Hydra (Japan, 2019)

Following its initial domestic theatrical run in 2019, Well Go USA Entertainment have picked up Hydra to give American audiences a taste of an indie action title from Japan. Running a trim 78 minutes and featuring veteran stunt performers and genre movie actors, it feels like an introduction to its lead actor’s martial arts skills as well as a proof of concept that could lead to more films.

The story concerns a former assassin named Takashi (Masanori Mimoto) who now works as a chef at a restaurant named “Hydra” which is run by an art university student named Rina (model-turned-actress miu). She is the daughter of a former colleague and he has pledged to watch over her and keep a low profile. However, when he is forced to save Rina from an assault, he is dragged back into a world of corrupt cops and criminal syndicates so he has to start fighting again.

Making his directorial debut, Kensuke Sonomura plays to his strengths by using his experience as an action director on titles like Alien vs Ninja (2010), Nowhere Girl (2015) and Destruction Babies (2016) to showcase the talents of Mimoto, a fighter who has cropped up in many other indie actioners like RE:BORN (2017) and the occasional bigger budget feature like Yakuza Apocalypse (2015). Regardless of the crew’s credentials, the film still takes a patience-testing while to get going.

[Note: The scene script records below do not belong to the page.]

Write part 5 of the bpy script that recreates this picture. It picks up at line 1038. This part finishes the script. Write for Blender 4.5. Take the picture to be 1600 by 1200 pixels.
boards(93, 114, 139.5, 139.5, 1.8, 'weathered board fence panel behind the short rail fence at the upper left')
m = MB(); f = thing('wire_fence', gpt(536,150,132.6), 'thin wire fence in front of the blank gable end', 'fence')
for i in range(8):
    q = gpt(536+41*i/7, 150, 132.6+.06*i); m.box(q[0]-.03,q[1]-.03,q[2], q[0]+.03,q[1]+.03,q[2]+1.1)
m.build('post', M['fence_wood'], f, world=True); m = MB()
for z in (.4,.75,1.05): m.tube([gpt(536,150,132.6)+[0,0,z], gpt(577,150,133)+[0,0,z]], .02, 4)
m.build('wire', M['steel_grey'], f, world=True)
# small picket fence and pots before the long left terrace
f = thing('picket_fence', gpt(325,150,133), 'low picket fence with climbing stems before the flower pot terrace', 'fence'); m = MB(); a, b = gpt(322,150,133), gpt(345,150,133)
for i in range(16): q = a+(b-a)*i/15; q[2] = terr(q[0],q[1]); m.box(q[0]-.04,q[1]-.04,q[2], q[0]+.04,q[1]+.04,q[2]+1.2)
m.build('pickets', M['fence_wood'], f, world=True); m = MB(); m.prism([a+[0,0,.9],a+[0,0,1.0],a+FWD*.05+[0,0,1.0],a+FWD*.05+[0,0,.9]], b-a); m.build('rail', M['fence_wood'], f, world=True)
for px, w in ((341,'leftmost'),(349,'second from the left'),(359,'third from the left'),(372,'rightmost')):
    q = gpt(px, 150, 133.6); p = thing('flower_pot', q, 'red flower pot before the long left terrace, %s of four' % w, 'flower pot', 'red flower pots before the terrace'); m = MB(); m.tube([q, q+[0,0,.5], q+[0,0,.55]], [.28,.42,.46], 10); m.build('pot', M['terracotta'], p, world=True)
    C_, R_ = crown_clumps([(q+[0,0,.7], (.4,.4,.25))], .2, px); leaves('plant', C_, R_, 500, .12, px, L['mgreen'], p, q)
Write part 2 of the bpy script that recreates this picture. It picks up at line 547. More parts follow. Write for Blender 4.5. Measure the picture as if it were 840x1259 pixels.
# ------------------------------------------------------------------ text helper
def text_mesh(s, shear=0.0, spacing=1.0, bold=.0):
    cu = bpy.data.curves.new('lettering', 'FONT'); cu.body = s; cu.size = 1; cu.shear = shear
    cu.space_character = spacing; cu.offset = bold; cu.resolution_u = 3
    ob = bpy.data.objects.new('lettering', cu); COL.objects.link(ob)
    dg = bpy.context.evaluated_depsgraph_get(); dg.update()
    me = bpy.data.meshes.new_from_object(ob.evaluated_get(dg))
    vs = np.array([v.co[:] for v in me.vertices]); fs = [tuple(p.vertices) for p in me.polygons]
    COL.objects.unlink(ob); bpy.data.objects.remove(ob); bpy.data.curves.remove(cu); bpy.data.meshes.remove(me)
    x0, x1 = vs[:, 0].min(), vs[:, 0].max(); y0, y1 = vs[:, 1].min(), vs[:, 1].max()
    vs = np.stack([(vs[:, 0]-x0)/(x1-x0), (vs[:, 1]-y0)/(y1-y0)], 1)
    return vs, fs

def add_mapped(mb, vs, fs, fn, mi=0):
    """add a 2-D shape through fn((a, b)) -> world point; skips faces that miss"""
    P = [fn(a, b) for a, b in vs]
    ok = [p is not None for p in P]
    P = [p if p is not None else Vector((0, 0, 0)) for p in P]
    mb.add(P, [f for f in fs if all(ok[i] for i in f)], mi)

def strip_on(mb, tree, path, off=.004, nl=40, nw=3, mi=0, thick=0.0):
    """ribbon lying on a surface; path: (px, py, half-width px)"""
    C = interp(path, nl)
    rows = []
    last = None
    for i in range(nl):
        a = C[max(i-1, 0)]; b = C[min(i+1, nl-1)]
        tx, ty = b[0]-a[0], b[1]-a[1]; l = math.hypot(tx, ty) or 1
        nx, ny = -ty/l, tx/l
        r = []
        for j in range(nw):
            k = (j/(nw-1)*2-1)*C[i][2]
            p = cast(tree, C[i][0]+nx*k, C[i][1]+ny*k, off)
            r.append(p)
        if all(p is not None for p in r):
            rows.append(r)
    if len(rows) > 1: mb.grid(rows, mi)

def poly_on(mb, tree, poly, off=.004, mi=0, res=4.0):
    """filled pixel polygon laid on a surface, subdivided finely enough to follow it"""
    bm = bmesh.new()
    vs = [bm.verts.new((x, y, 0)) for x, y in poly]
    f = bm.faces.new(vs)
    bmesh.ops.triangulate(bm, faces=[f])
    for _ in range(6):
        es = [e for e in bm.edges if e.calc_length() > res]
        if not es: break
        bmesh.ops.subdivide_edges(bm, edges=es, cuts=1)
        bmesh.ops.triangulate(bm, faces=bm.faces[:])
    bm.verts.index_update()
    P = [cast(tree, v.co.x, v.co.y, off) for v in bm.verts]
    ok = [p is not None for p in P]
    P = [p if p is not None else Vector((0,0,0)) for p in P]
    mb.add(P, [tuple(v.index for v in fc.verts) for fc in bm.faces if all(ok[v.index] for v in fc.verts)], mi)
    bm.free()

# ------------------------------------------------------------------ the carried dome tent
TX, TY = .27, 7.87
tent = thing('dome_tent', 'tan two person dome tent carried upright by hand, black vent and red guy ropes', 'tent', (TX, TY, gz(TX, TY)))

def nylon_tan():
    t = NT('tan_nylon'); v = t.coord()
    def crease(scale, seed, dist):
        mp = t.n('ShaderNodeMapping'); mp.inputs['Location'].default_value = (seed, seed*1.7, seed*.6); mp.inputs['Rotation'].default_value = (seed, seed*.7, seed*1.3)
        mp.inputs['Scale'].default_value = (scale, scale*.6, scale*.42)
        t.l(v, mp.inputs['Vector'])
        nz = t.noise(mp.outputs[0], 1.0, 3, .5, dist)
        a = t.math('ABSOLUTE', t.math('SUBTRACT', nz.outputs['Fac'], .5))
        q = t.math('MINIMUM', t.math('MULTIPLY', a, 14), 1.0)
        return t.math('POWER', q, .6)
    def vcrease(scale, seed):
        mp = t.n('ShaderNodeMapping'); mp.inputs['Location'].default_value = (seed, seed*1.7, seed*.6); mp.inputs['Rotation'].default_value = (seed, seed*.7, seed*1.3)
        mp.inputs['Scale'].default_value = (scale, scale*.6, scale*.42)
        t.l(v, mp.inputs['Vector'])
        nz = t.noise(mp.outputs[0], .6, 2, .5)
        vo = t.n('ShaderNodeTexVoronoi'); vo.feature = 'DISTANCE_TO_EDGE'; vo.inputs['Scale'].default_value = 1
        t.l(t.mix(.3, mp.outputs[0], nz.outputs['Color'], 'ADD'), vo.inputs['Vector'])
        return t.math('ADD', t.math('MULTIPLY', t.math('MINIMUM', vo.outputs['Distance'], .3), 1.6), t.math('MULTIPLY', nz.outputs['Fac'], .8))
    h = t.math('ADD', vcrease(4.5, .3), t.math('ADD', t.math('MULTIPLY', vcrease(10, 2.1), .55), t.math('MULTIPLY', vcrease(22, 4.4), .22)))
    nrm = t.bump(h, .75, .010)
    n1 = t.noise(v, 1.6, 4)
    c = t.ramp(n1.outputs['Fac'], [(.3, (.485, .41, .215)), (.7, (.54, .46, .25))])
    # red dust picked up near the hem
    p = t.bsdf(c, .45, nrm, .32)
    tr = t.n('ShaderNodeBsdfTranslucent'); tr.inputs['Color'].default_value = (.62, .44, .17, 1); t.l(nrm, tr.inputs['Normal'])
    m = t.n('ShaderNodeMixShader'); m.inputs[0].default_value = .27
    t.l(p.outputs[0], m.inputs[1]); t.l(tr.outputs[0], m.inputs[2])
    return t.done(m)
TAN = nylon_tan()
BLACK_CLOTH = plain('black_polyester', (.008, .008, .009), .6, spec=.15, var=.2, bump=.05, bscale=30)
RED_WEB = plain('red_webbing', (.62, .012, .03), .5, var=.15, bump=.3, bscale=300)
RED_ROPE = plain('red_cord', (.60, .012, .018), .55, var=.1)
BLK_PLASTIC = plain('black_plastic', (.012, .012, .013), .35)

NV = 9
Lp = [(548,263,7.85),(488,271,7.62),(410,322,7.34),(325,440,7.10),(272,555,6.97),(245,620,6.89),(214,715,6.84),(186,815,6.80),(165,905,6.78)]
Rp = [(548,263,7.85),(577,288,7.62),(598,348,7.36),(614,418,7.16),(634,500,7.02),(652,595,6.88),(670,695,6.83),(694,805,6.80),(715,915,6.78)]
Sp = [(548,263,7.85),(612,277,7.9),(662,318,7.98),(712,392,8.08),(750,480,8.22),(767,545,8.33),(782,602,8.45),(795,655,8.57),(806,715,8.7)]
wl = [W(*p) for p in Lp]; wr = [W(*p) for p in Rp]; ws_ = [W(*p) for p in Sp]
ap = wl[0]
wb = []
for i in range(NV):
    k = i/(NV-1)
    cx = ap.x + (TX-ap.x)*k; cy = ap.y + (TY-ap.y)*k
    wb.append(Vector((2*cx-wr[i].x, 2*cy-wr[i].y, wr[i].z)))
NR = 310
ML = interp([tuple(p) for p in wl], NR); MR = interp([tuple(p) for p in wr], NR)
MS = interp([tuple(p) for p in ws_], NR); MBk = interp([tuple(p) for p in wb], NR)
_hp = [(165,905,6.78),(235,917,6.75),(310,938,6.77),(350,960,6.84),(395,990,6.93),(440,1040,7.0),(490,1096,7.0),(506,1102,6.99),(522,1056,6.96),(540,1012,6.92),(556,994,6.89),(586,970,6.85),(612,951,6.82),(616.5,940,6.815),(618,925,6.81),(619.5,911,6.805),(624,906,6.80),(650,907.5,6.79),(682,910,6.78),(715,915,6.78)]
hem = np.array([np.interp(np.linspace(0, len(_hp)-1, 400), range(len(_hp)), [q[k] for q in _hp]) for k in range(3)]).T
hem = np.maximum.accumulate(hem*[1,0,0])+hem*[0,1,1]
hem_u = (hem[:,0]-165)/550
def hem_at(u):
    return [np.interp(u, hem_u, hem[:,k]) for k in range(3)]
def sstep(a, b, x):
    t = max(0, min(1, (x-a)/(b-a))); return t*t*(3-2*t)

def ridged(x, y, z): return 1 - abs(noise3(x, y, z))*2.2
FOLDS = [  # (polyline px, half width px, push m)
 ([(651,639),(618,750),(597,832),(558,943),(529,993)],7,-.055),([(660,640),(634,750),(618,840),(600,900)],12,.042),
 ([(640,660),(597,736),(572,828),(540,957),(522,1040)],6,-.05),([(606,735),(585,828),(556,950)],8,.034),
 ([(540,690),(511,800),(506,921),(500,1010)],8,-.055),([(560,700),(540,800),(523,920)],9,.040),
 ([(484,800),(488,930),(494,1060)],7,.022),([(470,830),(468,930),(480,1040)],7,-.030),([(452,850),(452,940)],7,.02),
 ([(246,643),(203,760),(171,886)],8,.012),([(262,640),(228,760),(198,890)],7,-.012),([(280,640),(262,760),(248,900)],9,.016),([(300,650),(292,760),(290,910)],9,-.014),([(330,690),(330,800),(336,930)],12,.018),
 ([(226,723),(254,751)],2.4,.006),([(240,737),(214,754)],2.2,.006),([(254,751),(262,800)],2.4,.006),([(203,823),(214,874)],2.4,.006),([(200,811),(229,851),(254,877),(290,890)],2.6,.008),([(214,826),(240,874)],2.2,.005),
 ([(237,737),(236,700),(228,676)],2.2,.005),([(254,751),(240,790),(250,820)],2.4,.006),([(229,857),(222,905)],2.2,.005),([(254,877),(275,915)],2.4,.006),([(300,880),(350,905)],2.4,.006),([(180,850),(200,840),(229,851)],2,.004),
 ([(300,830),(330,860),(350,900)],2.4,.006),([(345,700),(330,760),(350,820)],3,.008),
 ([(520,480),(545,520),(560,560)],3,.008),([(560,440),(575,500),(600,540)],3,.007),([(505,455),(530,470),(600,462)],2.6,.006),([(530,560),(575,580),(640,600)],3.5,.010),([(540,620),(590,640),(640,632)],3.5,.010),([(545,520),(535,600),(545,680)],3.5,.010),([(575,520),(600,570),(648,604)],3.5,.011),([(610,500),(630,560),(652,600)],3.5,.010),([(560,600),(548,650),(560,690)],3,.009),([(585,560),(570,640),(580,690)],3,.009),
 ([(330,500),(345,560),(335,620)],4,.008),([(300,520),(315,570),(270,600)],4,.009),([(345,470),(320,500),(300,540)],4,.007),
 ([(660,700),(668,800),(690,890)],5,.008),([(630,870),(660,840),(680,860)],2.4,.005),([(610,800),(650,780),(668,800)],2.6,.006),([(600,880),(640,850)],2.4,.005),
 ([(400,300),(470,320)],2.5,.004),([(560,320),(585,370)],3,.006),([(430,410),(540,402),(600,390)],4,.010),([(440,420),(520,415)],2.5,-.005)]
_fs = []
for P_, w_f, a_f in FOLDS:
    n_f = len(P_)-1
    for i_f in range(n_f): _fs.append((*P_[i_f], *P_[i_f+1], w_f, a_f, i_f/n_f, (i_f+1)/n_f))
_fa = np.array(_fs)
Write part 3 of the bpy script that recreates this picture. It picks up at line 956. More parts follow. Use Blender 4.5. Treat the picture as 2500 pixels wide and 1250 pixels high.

Despite opening with a short and nasty kill scene, the film mostly emphasizes world building and atmospherics. The highlight is definitely the atmosphere as the film is confidently shot. We are taken to the night-time streets of Tokyo (Nakameguro in particular) which are bathed in the neon and lights of the bars and eateries, while the soundscape is ambient synth music. Think John Wick (2014) in terms of the visual aesthetic and the score and you’ve got it. 

The script, from veteran writer Jiro Kaneko (who has done live-action films and even written episodes of the TV anime Cardcaptor Sakura), is as basic as it gets. None of it is new and the characters are archetypes. But what helps sell the story is that the details are delivered by veteran character actors like Yoji Tanaka and Tomorowo Taguchi who are deployed for scenery-chewing effect in a few instances of on-the-nose expositional dialogue and liberally used flashbacks. 

As a character, Takashi undergoes a typical character arc of the taciturn hero who is a hollowed-out hired killer only to find his humanity restored through the people around him. Mimoto is actually a solid thespian who brings enough charisma to his stock role to keep a viewer’s attention but his most compelling moments come when he is fighting. Although it takes over 40 minutes of build-up to get to proper fights, it is worth the wait as Mimoto and his co-combatant deliver a nervy and elegant martial arts match-up that mixes boxing with Taekwondo kicks and some judo flips and holds, all of which the camera captures clearly with swift movements that make it feel like a referee weaving around the fighters to get the details. These fights precede an open ending which is a little anti-climatic but feel as if more is promised so long as a sequel is greenlit and Mimoto’s set of skills is good enough that audiences will probably want to see him in action again.

Hydra is now available on DVD, Blu-ray and Digital On Demand from Well Go USA Entertainment.